For sure, the US government and the Federal Reserve are burying their heads in the sand, cutting interest rates and providing fiscal stimulus to try to keep the US consumer gorging. The Fed has cuts rates to zero in real terms even though the latest private savings ratio in the US was a negative 0.5 percent! The administration, with full support from all presidential candidates, is to deliver a $150 billion present to consumers at the cost of an even bigger government deficit.

All this may slow the improvement in the US external deficit and hence slow the rate of decline in global money growth. But it is unlikely to keep the US out of recession. The mix of slowing US external deficit with rising Asian currency rates will slow Asian base money and credit growth. In turn, that will feed through to asset prices – particularly India and China with their obvious bubbles – and from there to investment.

FDI will also be affected because even companies flush with cash after a prolonged period of strong profits – will hold back from new investments as they see demand growth declining. The cash-rich will also hold on to their cash until they see enough carnage to start buying distressed assets – particularly in the US. (Not a few Asian companies would love to get their own back on the US which was able to buy assets, particularly in Korea, for almost nothing in the wake of the Asian crisis).

Of the major Asian economies, only China has the very obvious ability to try to offset slower domestic growth caused by declining exports. Its budget deficit is tiny and the needs of its central and western regions vast. It also has the capacity to bail out (again) its still mostly state-owned banks. But China’s policy responses tend to be very slow and may be far too late to prevent a sharp decline in its rate of growth.
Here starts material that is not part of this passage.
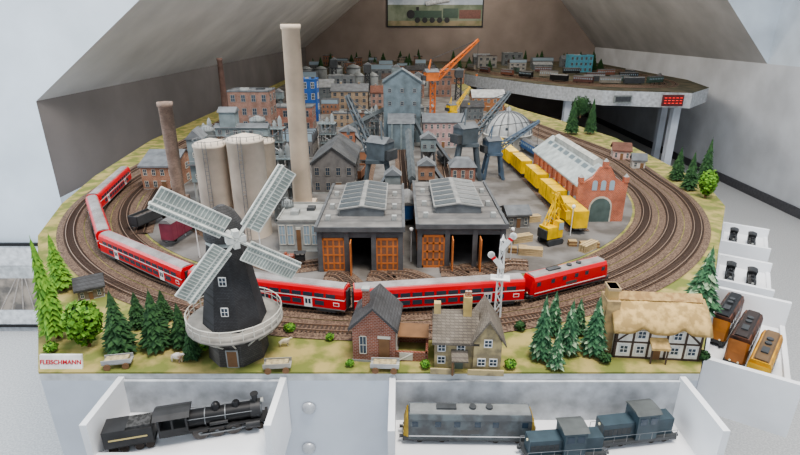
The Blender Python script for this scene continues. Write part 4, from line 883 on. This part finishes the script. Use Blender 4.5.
def rb(x,y,w,d,h,wall,roof,rt,label,name='model_house',rows=2,cols_=3,rh=.3,rot=0):
    for ox,oy,orr in occ:
        if math.hypot(ox-x,oy-(y+d/2))<orr+w*.55: return
    occ.append((x,y+d/2,w*.6))
    t=T(name,label,'building',(x,y,0),rot);hw=h*(1-rh) if rt!='flat' else h;hr=h-hw
    b=B().box(-w/2,w/2,0,d,0,hw,wall)
    if rt=='gy': b.py([(-w/2,hw-.01),(w/2,hw-.01),(0,h)],0,d,wall)
    if rt=='gx': b.px([(0,hw-.01),(d,hw-.01),(d/2,h)],-w/2,w/2,wall)
    t.part('walls',b);t.part('roof',roofb(w,d,hw,hr,rt,roof))
    for r in range(rows):
        for c in range(cols_): t.part('window',winmesh(w/cols_*.45,hw/rows*.5,FRD),loc=(-w/2+w/cols_*(c+.5),0,hw/rows*(r+.25)))
LB=mat((.10,.32,.42),.6)
WLL=[mat((.36,.30,.24),.8),BRK2,mat((.40,.38,.34),.8),mat((.20,.22,.23),.8),mat((.32,.17,.11),.8),mat((.32,.31,.29),.8),mat((.15,.17,.18),.8)];RFF=[ROOFG,mat((.12,.09,.08),.8),ROOFD,mat((.28,.29,.29),.75)]
nm=['tan','brown brick','pale','grey','rusty orange','light grey','dark grey'];rn=['grey','brown','dark','pale']
rb(205,610,26,16,18,LB,mat((.15,.4,.5),.6),'flat','light blue industrial block on the rear layout','factory_building',3,5)
for x,y,w,h in((170,640,22,9),(140,640,20,12),(110,680,24,14),(235,640,20,10),(180,680,26,12),(112,740,22,14),(220,690,26,14),(150,720,26,16)):
    i=rd.randrange(7);j=rd.randrange(4);rb(x,y,w,12,h,WLL[i],RFF[j],rd.choice(['saw','gx','flat']),nm[i]+' model factory building with '+rn[j]+' roof on rear layout','factory_building')
for (px_,py_,hh_,m_) in((396,100,22,GG),(418,108,20,STL),(368,96,22,DGY),(458,100,20,DGY),(335,92,24,DGY),(300,100,20,STL),(280,118,14,GG)):
    X,Y=G(px_,py_);occ.append((X,Y,3.5));t=T('industrial_tower','dark grey lattice industrial tower with cabin','industrial plant',(X,Y,.12))
    t.part('frame',B().lattice((0,0,0),(0,0,hh_*.75),4,m_,.5,5,3));t.part('cabin',B().box(-2.8,2.8,-2.5,2.5,hh_*.75,hh_,m_).py([(-3,hh_),(3,hh_),(0,hh_+1.8)],-2.7,2.7,ROOFG))
n_=0
for px_,py_,wp,tp in((322,104,24,80),(342,97,26,76),(366,92,22,72),(306,92,22,72),(412,98,24,78),(440,97,22,78),(470,90,22,74),(345,82,28,64),(380,80,26,65),(420,80,30,66),(452,84,24,70),(314,80,24,66),(272,126,18,106),(472,120,22,102),(362,126,18,114),(425,122,18,104),(330,114,16,100),(392,88,20,74),(432,88,18,74),(300,112,16,96)):
    i=rd.randrange(7);j=rd.randrange(4);X,Y=G(px_,py_)
    if Y>545 or X>56 or X<-104: continue
    n_+=1
    if n_%4==3:
        k=wp/S(Y)/4
        if any(math.hypot(ox-X,oy-Y)<orr+2*k for ox,oy,orr in occ): continue
        occ.append((X,Y,2*k));h=HZ(Y,tp)
        for q in(-1,1):
            t=T('storage_tank','round grey steel storage tank in the works','tank',(X+q*k*1.25,Y,.12),group='far storage tanks')
            t.part('tank',B().lathe([(k,0),(k,h*.8),(k*.7,h*.9),(.2,h)],GTK,18));t.part('walkway',B().lathe([(k*1.1,h*.78),(k*1.15,h*.8),(k*1.1,h*.82)],STL,18))
    else: rb(X,Y,wp/S(Y),8,HZ(Y,tp),WLL[i],RFF[j],['saw','gx','flat','saw'][n_%4],nm[i]+' model factory building with '+rn[j]+' roof','factory_building',rows=2,cols_=4)
rt_=[(-112,575),(43,575),(43,815),(-112,815)]
t=T('far_layout_table','long light grey table continuing the railway layout','table');t.part('table_top',B().poly(rt_,-12,-.3,TW))
for a in((-100,590),(34,590)):t.part('leg',B().cb(a[0],a[1],-85,6,6,73,TW))
T('far_grass_ground','brown scenery covering the far table','ground',b=B().poly(rt_,-.3,0,mat((.14,.11,.06),.95,0,'n2',(.07,.07,.04),8,.4)),kind='stuff')
for i in range(14):
    x=-96+(i%7)*20;y=600+(i//7)*100+rd.uniform(0,30);q=rd.randrange(7);j=rd.randrange(4)
    rb(x,y,rd.uniform(10,15),12,rd.uniform(7,13),WLL[q],RFF[j],rd.choice(['gx','saw','flat']),nm[q]+' model building with '+rn[j]+' roof on far table','factory_building',rows=2,cols_=4)
def farfir(x,y,h,r):
    if any(math.hypot(ox-x,oy-y)<orr+r for ox,oy,orr in occ): return
    occ.append((x,y,r))
    t=T('fir_tree','small dark green fir tree on the far layout','tree',(x,y,0),rd.uniform(0,360),'far fir trees')
    t.part('trunk',B().cyl((0,0,0),(0,0,h*.5),.3,.15,WD,6));f=t.part('foliage',FM.get((0,0)) or FM[(0,1)]);f.scale=(r/3.1,r/3.1,h/10)
for i in range(50): farfir(rd.uniform(60,270),rd.uniform(620,800),rd.uniform(12,20),rd.uniform(4,6)) if i%2 else farfir(rd.uniform(-105,36),rd.uniform(590,800),rd.uniform(12,20),rd.uniform(4,6))
t=T('digital_display','black panel with glowing red digital segments','display',(213,412,-10))
t.part('casing',B().box(-8,8,-2,0,0,8.5,mat((.12,.02,.02),.4)))
b=B();RE=mat((.9,.03,.02),.4,0,None,em=1.2)
for i in range(5):
    x=-6+i*3
    for q in((x-.9,x+.9,2,2.5),(x-.9,x+.9,4,4.5),(x-.9,x+.9,6,6.5)): b.box(q[0],q[1],-2.15,-1.9,q[2],q[3],RE)
t.part('segments',b)
T('control_panel','small grey control panel on table fascia','panel',(178,422,-9),b=B().box(-7,7,-2,0,0,6,mat((.25,.27,.26),.5)).box(-6,6,-2.2,-2,1,5,DGY))
# ================= lights =================
W=bpy.data.worlds.new('w');bpy.context.scene.world=W;W.use_nodes=True
W.node_tree.nodes['Background'].inputs[0].default_value=(.84,.91,1,1);W.node_tree.nodes['Background'].inputs[1].default_value=.85
def area(nm,loc,tgt,sz,p,c_=(1,1,1)):
    l=bpy.data.lights.new(nm,'AREA');l.energy=p;l.size=sz;l.color=c_;o=bpy.data.objects.new(nm,l);COL.objects.link(o)
    o.location=Vector(loc)*C;o.rotation_euler=(Vector(tgt)-Vector(loc)).to_track_quat('-Z','Y').to_euler()
def point(nm,loc,p,c_=(1,.93,.84),r=.15):
    l=bpy.data.lights.new(nm,'POINT');l.energy=p;l.color=c_;l.shadow_soft_size=r;o=bpy.data.objects.new(nm,l);COL.objects.link(o);o.location=Vector(loc)*C
area('window_light',(-330,60,150),(0,150,0),1.6,62,(.87,.94,1))
area('roof_window_light',(40,40,230),(0,130,0),.8,68,(1,.94,.86))
point('room_fill',(60,330,110),24);point('room_fill',(100,520,110),26);point('room_fill',(110,720,110),20)  # fill points added out of frame to brighten slopes and walls, no fittings
point('room_fill',(-30,240,105),11)  # added fill point like the others, out of frame
vs_=bpy.context.scene.view_settings
try:
    vs_.view_transform='AgX';vs_.look='AgX - Medium High Contrast';vs_.exposure=.1
except Exception as e: print(e)
# ================= camera =================
cam=bpy.data.cameras.new('camera');o=bpy.data.objects.new('camera',cam);COL.objects.link(o)
o.location=(0,0,CH*C);o.rotation_euler=(R(90)-TH,0,0);cam.sensor_width=36;cam.lens=36*F/800;cam.clip_start=.02
bpy.context.scene.camera=o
India has zero capacity to offset a decline in liquidity. Its current account and budget deficits – not to mention its oil import dependence – are already too high for comfort. It could even get into serious trouble if much of the short-term money which has flooded in over the past two years and driven foreign reserves to $275 billion decides to exit, driving down asset prices and squeezing credit in a manner reminiscent of Southeast Asia a decade ago.

The financial sectors in both India and China also face the added danger that local bad debts will start to escalate, next year if not this. Rates of credit growth have been far too high even for buoyant economies so expect a very sharp reversal in non-performing loan ratios, which had fallen under the stimulus of new credit.

Japan has the theoretical potential for increased domestic demand, but years of efforts to stimulate it with fiscal deficits and near-zero interest rates have failed.

For different reasons, Korea, Taiwan and Southeast Asia may be able to boost domestic demand. Capital may return to Taiwan as the KMT returns to power and the economy is boosted by hopes of closer cross-strait links. Korea’s new government may find its domestic stimulus works. Malaysia’s massive trade surplus provides plenty of scope for growth if political hurdles can be overcome, and Indonesia, with strong exports and looking to an election in 2009, will probably continue to expand relatively fast. But even combined these cannot offset any sharp reduction in China and India.

In short, it is the financial sector, local and global, which is the worry for Asia, not the US recession per se. It is the coming end of the money and credit binge which has ensured that asset prices and investment have far exceeded several economies’ ability to generate adequate returns.

No one’s problems are as bad as those of the US, but the only safe havens could be those with the lowest expectations – now Japan, Taiwan and Thailand.